__TASK__: Within the listing below, locate all lines containing the word "from". Copy each one.
#### MATERIAL PROVIDED
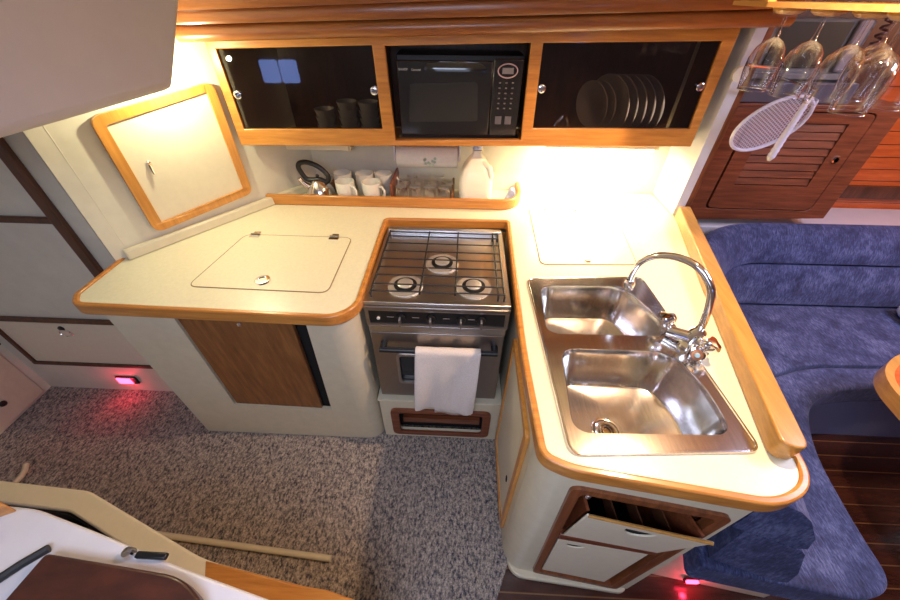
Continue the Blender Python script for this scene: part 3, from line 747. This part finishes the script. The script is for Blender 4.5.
# dishes inside: cups left, plates standing on edge right
cm_d = mat('off white crockery', (.62,.60,.56), .3); M['crock'] = cm_d
for i, (x, n_) in enumerate(((-.60,3),(-.50,4),(-.41,4))):
    for k in range(n_):
        o = MB().lathe([(.022,0),(.030,.006),(.042,.050),(.040,.050),(.028,.010),(.001,.008)], (x,1.665,1.2345+k*.030), 24).build('bowl', 'crock', smooth=True)
        tag(o, '%s bowl up in the %s stack behind the left smoked door' % (('lowest','second','third','top')[k], ('left','middle','right')[i]), 'bowl', 'bowls in the wall cabinet')
for k in range(7):
    x = .545+.034*k; a = .50
    m = MB(Matrix.Translation((x,1.728,1.368)) @ Matrix.Rotation(a,4,'Z') @ Matrix.Rotation(-PI/2-.1,4,'Y'))
    m.lathe([(.001,.0),(.055,.0),(.075,.012),(.115 if k>1 else .09,.018),(.115 if k>1 else .09,.021),(.073,.015),(.054,.004),(.001,.004)], n=40)
    o = m.build('plate', 'crock', smooth=True)
    tag(o, '%s plate from the left standing on edge behind the right smoked door' % ('first','second','third','fourth','fifth','sixth','seventh')[k], 'plate', 'plates standing in the wall cabinet')
# microwave
mw = thing('microwave', 'black microwave oven fitted in the middle of the teak wall cabinet', 'microwave', (-.03,1.65,1.25))
MB(MC).box((U(-.270),.045,1.250),(U(.217),.185,1.545)).build('body', 'black', mw, bevel=.004)
MB(MC).box((U(-.269),.028,1.262),(U(.098),.0445,1.528)).build('door', 'doorblack', mw, bevel=.005)
MB(MC).box((U(.101),.028,1.262),(U(.216),.0445,1.535)).build('control_panel', 'doorblack', mw, bevel=.004)
wn = MB(MC).ext([(U(a),.0278,c) for a,c in rpoly([(-.232,1.312),(.050,1.318),(.045,1.458),(-.222,1.450)], .012)], (0,-.001,0)).build('window', 'grille', mw)
gl_ = []
for x, k in ((-.165,.15),(-.150,.75),(-.10,1.0),(-.02,1.0),(.05,.8),(.075,.2)):
    gl_.append([(U(x), .0279, 1.488)] + [(U(x), .0279-(.008*k)+.10*(1-math.cos(a)), 1.488+.10*math.sin(a)*.9) for a in [math.radians(2.4*q) for q in range(0,10)]] + [(U(x), .0279, 1.524)])
MB(MC).loft(gl_).build('highlight_bulge', 'doorblack', mw, smooth=True)  # added bulge, shaped to catch a bluish highlight along the door top
MB(MC).tube([(U(.156+.037*math.cos(2*PI*k/32)), .026, 1.497+.023*math.sin(2*PI*k/32)) for k in range(32)], .0022, 6, closed=True).build('display_ring', 'pinkring', mw)
MB(MC).box((U(.135),.0268,1.487),(U(.178),.0275,1.507)).build('display', 'display', mw)
for r in range(6):
    for c in range(3):
        MB(MC).box((U(.126+.025*c),.0262,1.455-.018*r),(U(.126+.025*c)+.008,.0275,1.4595-.018*r)).build('button', 'dimgrey', mw)
for c in (0,1):
    MB(MC).box((U(.122+.04*c),.0262,1.308),(U(.122+.04*c)+.026,.0275,1.338)).build('button', 'mauvegrey', mw)
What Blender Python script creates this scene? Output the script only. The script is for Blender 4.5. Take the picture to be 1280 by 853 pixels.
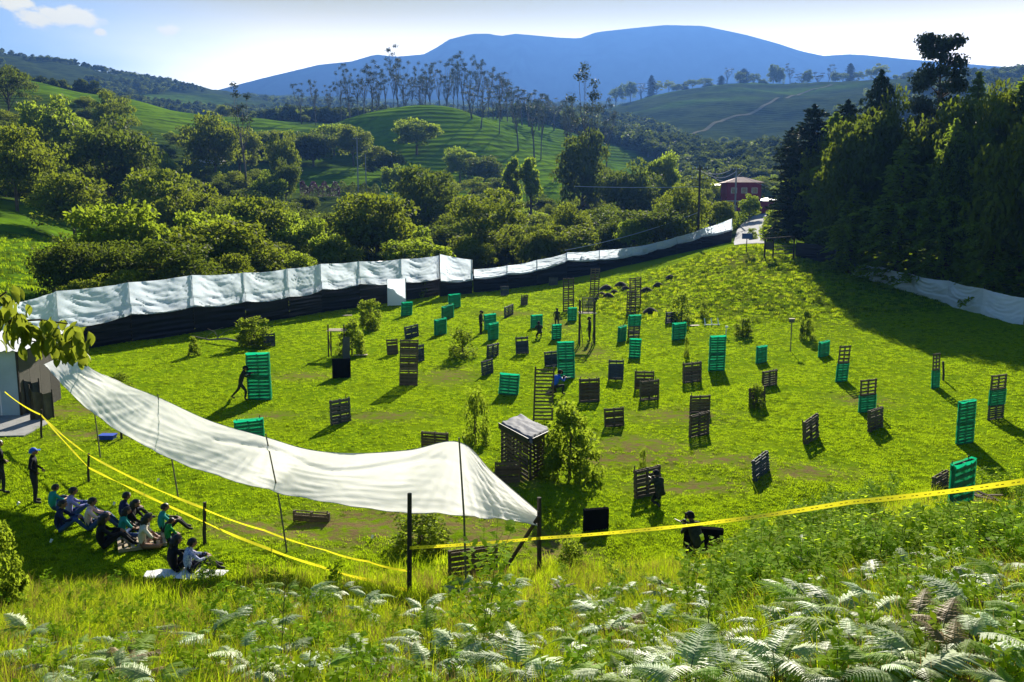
########
__THE OUTPUT__:
Continue the Blender Python script for this scene: part 3, from line 747. This part finishes the script. The script is for Blender 4.5.
    tag(o, '%s plate from the left standing on edge behind the right smoked door' % ('first','second','third','fourth','fifth','sixth','seventh')[k], 'plate', 'plates standing in the wall cabinet')